- [Short exercise] Examine the material below. Gather every line in which the string "script" appears.

-- Start --

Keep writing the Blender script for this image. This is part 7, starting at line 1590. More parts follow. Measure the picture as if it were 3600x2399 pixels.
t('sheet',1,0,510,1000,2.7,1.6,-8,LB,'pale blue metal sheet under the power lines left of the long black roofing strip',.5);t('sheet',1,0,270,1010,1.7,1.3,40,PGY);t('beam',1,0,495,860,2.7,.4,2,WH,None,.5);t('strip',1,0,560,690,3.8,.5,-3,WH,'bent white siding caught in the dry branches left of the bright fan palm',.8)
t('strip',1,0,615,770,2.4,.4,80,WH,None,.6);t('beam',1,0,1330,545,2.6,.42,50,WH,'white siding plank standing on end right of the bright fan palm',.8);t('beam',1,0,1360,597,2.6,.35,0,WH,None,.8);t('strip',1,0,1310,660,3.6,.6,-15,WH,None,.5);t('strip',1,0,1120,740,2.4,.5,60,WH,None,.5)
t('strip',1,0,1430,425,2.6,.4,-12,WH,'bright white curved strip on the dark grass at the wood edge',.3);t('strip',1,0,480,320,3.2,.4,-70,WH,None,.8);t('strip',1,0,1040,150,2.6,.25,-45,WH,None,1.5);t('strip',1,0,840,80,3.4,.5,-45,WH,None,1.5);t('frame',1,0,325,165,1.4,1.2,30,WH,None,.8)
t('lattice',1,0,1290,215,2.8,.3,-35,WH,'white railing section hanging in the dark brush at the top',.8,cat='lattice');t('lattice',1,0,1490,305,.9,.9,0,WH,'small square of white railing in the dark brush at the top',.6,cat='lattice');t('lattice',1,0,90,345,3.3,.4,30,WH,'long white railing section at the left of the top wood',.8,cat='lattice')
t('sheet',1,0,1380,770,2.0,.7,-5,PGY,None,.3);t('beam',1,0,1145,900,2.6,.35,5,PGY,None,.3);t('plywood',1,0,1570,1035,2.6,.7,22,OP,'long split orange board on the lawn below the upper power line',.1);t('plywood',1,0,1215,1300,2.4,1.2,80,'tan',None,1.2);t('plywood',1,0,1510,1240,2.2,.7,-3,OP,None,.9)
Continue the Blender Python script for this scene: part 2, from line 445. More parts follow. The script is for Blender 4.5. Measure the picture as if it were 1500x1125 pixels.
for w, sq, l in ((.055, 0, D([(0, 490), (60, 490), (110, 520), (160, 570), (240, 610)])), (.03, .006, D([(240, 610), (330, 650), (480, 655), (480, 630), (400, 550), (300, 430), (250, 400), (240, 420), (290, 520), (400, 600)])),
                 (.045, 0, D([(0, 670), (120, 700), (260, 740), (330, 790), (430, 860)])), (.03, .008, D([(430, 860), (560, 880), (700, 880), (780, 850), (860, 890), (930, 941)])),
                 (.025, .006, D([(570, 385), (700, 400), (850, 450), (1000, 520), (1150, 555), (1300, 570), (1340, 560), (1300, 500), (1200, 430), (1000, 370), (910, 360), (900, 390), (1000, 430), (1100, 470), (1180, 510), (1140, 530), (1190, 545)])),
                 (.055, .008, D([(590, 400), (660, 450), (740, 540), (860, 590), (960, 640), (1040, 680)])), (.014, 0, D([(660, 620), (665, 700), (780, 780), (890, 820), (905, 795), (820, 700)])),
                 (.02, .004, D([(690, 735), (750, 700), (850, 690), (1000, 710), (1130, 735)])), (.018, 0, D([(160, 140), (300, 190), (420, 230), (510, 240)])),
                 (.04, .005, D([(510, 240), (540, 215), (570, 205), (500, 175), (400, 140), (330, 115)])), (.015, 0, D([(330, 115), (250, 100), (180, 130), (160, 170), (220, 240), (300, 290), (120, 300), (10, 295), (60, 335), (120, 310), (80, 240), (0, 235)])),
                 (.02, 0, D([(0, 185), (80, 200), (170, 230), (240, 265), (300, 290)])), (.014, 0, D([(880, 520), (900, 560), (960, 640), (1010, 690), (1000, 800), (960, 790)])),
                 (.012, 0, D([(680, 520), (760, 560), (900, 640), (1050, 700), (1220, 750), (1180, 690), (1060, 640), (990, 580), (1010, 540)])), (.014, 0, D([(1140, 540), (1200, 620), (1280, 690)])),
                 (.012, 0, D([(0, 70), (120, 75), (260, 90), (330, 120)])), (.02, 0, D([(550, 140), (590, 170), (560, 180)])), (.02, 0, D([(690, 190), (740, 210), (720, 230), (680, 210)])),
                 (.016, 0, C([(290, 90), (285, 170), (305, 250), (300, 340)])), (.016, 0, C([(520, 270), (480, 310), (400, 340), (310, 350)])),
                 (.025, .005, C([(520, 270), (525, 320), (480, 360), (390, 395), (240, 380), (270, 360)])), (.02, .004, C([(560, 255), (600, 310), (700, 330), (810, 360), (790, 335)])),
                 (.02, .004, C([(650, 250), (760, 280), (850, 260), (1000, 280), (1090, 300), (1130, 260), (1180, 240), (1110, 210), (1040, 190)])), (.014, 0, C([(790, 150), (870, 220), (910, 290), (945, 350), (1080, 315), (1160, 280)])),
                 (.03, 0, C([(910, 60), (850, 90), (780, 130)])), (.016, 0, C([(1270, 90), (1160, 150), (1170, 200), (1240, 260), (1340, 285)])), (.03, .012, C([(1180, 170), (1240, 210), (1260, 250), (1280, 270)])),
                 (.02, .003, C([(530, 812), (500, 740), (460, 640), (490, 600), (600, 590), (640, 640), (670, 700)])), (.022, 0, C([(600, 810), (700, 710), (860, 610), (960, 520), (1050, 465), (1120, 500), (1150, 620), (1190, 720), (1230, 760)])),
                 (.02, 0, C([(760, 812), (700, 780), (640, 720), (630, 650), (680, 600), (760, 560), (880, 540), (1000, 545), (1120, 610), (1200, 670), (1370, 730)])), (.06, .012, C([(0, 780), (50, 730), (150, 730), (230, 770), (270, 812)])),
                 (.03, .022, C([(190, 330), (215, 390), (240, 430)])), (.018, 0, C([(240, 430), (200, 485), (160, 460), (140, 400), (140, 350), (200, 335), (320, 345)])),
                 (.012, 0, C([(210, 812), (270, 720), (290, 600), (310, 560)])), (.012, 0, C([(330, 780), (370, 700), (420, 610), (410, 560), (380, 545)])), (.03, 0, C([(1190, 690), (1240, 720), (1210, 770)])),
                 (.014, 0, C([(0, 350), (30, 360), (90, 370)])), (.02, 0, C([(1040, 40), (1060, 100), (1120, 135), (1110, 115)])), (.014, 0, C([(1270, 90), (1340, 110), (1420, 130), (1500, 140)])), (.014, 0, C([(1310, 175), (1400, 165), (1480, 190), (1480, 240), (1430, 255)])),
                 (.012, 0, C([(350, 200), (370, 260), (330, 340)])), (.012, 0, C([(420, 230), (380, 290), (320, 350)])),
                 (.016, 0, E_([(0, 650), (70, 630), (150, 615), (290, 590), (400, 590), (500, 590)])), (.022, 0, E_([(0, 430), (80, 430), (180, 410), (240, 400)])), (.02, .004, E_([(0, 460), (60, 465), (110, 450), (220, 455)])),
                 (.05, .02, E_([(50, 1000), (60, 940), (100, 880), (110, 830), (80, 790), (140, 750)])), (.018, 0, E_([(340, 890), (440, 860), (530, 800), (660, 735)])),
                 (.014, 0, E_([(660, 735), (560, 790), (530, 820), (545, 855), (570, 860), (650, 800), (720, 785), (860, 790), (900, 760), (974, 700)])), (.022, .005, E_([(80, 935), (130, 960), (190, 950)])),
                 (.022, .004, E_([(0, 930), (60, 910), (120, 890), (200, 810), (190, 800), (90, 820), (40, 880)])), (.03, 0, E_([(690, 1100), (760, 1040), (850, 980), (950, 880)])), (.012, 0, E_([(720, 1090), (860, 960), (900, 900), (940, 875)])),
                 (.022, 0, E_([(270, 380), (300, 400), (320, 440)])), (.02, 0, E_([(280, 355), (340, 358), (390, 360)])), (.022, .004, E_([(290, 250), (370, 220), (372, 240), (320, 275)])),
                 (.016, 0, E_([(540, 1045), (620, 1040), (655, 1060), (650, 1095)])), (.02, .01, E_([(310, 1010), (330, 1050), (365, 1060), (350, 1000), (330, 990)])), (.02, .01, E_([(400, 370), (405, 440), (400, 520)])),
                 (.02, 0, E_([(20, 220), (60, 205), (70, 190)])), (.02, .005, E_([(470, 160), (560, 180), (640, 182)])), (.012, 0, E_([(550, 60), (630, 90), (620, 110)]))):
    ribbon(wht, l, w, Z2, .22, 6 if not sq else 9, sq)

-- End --

- [Worked solution]
Keep writing the Blender script for this image. This is part 7, starting at line 1590. More parts follow. Measure the picture as if it were 3600x2399 pixels.
Continue the Blender Python script for this scene: part 2, from line 445. More parts follow. The script is for Blender 4.5. Measure the picture as if it were 1500x1125 pixels.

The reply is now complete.